United States historians have long regarded the U.S. Civil War and its Reconstruction as a second American revolution. Literary scholars, however, have yet to show how fully these years revolutionized the American imagination. Emblematic of this moment was the post-war search for a "Great American Novel"--a novel fully adequate to the breadth and diversity of the United States in the era of the Fourteenth Amendment. While the passage of the Reconstruction Amendments declared the ideal of equality before the law a reality, persistent and increasing inequality challenged idealists and realists alike. The controversy over what full representation should mean sparked debates about the value of cultural difference and aesthetic dissonance, and it led to a thoroughgoing reconstruction of the meaning of "realism" for readers, writers, politics, and law. The dilemmas of incomplete emancipation, which would damage and define American life from the late nineteenth century onwards, would also force novelists to reconsider the definition and possibilities of the novel as a genre of social representation. Legal Realisms examines these transformations in the face of uneven developments in the racial, ethnic, gender and class structure of American society. Offering provocative new readings of Mark Twain, Henry James, William Dean Howells, Helen Hunt Jackson, Albion Tourgée and others, Christine Holbo explores the transformation of the novel's distinctive modes of social knowledge in relation to developments in art, philosophy, law, politics, and moral theory.
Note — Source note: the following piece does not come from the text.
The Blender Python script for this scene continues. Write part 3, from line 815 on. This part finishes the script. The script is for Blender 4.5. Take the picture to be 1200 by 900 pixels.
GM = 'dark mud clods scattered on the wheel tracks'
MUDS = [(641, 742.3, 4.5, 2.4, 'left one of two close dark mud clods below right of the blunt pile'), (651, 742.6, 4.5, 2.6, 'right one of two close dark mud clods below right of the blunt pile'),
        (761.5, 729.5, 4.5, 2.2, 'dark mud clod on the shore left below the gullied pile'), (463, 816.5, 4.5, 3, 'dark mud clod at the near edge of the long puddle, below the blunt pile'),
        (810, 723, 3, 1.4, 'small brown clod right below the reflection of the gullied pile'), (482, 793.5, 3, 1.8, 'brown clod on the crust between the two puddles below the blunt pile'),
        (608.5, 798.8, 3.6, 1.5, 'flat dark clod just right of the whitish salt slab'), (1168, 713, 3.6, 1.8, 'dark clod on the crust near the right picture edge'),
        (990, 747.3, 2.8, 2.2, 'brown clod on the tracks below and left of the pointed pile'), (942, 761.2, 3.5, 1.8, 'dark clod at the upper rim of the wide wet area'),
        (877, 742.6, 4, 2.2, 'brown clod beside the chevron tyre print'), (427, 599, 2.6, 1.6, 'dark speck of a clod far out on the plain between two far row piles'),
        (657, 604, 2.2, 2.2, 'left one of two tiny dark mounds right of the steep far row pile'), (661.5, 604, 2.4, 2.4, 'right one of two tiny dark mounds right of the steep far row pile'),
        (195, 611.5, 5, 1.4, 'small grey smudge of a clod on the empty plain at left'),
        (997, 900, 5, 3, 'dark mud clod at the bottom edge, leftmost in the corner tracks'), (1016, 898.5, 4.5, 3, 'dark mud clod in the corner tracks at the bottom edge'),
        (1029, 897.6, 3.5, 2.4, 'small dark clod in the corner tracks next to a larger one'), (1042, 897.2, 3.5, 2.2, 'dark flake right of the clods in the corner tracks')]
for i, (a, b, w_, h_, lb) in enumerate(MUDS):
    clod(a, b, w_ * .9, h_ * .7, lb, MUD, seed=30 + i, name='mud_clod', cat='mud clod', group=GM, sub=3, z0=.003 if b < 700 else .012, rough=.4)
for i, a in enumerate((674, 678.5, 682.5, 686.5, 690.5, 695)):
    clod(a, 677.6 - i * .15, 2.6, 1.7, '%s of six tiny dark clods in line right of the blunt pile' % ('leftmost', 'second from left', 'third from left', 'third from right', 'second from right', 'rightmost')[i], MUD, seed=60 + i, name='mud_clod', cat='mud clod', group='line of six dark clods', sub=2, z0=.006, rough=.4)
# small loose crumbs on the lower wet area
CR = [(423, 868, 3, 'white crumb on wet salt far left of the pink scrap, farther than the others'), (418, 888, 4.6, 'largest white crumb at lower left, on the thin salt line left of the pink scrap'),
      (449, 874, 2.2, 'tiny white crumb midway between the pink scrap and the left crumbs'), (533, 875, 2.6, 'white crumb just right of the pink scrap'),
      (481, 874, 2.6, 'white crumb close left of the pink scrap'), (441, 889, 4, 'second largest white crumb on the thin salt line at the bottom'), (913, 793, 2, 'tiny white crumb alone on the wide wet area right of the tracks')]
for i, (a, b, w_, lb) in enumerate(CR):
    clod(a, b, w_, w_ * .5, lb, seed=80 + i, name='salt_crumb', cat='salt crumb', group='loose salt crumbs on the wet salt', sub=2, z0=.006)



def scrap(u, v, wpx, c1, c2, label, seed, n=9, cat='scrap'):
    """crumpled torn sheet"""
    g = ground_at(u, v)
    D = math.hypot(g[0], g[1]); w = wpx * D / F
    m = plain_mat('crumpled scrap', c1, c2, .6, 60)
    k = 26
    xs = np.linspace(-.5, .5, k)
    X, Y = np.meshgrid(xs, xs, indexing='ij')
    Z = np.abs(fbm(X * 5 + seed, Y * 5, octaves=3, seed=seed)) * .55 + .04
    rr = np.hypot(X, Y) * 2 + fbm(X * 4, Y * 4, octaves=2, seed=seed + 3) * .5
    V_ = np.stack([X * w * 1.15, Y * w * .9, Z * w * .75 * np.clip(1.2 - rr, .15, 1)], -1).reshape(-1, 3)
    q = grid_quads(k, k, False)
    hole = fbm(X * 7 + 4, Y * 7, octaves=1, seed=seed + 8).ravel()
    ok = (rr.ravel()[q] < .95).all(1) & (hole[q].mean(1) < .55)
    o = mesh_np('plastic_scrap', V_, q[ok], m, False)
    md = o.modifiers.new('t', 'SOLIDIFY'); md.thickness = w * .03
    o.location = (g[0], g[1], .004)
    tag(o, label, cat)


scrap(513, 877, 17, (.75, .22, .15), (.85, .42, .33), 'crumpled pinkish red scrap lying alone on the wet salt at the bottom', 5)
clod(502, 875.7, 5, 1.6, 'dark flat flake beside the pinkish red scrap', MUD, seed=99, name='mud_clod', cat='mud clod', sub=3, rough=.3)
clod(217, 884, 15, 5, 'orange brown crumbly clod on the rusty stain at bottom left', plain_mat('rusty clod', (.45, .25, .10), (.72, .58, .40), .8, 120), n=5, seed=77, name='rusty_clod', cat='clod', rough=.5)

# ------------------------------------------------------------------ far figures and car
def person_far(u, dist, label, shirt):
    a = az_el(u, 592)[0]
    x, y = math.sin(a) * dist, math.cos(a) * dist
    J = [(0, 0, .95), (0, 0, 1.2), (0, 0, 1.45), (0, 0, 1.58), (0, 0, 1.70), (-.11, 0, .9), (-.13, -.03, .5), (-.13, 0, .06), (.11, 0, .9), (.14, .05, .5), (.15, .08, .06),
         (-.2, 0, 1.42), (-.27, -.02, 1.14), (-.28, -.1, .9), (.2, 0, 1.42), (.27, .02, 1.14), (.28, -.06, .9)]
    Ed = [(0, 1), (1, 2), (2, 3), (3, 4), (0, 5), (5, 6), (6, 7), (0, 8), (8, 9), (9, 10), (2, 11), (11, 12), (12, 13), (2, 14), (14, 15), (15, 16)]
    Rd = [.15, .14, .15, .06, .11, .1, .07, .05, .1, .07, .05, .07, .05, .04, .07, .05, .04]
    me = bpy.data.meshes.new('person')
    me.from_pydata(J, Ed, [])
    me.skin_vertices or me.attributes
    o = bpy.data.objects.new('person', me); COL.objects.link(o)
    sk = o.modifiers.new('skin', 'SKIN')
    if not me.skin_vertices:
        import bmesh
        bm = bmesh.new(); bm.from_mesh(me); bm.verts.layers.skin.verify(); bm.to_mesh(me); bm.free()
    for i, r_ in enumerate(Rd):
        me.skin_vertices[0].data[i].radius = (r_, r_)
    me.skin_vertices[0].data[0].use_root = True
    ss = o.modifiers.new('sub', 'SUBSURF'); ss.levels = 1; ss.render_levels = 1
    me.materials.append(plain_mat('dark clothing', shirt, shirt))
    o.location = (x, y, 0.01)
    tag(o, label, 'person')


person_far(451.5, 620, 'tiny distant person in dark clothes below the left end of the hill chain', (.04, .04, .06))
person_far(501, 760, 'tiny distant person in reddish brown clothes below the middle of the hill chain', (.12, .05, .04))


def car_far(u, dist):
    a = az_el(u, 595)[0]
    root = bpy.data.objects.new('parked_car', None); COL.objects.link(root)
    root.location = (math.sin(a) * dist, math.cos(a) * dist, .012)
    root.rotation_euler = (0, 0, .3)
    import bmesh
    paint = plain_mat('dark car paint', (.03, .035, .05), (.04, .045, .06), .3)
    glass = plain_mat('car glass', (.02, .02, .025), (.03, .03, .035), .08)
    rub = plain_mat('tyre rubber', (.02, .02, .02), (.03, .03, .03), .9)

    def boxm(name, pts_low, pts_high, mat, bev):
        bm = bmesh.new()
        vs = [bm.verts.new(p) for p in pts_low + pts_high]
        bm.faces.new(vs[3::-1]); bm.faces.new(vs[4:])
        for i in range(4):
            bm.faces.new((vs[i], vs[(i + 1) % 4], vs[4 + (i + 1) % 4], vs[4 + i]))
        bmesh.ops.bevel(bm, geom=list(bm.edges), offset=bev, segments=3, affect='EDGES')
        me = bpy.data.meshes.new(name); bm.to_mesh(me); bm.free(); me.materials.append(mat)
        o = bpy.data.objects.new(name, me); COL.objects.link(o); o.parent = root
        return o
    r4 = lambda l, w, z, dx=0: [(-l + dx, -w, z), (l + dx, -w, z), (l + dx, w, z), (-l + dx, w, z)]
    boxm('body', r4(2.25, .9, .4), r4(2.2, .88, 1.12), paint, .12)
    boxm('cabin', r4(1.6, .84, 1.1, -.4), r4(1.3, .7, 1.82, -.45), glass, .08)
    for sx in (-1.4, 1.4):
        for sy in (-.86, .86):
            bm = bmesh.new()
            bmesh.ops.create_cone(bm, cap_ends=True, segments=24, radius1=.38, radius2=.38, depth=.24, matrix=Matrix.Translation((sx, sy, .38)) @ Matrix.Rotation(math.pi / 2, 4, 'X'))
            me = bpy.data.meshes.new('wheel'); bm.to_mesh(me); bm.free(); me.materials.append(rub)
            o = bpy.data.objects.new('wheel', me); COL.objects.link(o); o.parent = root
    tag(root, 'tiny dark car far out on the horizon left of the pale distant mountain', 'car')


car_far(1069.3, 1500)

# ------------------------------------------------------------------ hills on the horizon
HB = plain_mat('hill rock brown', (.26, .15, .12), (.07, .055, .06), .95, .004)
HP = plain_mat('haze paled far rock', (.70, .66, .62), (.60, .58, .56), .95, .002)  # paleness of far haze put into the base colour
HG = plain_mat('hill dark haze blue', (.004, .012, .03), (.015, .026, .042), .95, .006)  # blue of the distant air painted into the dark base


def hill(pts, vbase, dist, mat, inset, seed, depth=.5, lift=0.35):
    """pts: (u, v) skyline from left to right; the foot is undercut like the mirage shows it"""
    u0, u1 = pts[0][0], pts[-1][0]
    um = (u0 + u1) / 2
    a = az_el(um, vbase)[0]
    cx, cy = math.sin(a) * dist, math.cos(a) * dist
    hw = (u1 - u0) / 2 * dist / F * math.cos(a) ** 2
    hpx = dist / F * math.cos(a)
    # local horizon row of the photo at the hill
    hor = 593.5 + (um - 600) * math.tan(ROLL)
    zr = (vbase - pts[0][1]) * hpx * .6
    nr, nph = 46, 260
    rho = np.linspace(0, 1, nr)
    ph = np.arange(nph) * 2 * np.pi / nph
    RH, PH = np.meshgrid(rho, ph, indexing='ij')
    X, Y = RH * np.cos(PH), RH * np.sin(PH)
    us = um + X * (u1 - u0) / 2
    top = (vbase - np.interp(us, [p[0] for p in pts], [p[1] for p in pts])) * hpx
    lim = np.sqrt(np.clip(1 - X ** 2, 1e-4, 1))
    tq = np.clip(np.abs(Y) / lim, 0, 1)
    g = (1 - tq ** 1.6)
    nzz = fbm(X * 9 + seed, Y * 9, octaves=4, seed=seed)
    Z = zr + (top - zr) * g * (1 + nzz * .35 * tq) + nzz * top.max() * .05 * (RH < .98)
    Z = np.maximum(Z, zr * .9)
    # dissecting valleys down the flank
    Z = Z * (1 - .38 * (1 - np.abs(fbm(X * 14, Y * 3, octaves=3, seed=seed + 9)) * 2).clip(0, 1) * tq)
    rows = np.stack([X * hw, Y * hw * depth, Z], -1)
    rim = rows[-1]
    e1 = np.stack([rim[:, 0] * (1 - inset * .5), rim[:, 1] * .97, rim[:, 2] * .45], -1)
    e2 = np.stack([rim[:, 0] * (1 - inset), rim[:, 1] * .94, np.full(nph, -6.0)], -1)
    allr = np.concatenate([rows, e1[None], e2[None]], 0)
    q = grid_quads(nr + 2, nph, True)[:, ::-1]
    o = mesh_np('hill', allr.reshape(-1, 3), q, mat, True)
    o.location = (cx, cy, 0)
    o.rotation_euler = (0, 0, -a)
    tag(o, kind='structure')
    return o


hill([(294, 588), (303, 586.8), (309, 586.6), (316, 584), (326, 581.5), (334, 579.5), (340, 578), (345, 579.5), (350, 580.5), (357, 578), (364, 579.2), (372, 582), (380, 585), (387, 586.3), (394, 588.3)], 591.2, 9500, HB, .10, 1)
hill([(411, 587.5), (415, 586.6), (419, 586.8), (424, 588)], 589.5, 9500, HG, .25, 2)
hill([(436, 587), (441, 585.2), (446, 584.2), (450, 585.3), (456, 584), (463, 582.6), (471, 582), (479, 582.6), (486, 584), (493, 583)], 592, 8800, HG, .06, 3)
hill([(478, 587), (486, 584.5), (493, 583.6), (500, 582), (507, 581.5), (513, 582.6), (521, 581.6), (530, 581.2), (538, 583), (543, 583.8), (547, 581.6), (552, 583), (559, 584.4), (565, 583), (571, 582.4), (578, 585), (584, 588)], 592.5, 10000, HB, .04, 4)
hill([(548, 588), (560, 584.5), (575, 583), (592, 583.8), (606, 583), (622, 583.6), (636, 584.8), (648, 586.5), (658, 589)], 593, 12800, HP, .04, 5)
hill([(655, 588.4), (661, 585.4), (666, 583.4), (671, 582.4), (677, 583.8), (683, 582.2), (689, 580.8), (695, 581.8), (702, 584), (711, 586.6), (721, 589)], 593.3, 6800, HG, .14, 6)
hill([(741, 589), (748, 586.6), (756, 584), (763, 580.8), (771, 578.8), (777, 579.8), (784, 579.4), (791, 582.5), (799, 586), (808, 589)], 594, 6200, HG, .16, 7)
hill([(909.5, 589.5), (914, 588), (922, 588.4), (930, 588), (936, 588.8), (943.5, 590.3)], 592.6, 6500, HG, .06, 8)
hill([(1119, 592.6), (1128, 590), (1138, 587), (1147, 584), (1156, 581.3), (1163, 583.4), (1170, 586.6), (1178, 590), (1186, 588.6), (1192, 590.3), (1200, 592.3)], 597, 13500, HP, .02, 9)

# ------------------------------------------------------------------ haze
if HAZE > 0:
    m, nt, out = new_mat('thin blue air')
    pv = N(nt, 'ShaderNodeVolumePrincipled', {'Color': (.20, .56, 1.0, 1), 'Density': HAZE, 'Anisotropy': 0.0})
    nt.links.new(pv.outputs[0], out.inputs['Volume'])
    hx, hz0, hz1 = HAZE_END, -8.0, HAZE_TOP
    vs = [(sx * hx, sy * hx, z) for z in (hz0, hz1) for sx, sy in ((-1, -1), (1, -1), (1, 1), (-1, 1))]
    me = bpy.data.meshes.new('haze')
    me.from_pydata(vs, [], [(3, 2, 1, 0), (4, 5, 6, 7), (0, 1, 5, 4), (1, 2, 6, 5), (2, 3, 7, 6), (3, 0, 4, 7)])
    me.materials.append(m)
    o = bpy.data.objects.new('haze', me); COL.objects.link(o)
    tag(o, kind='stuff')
As Legal Realisms follows the novel through the worlds of California Native American removal and the Reconstruction-era South, of the Mississippi valley and the urban Northeast, this study shows how violence, prejudice, and exclusion haunted the celebratory literatures of national equality, but it demonstrates as well the way novelists' representation of the difficulty of achieving equality before the law helped Americans articulate the need for a more robust concept of social justice.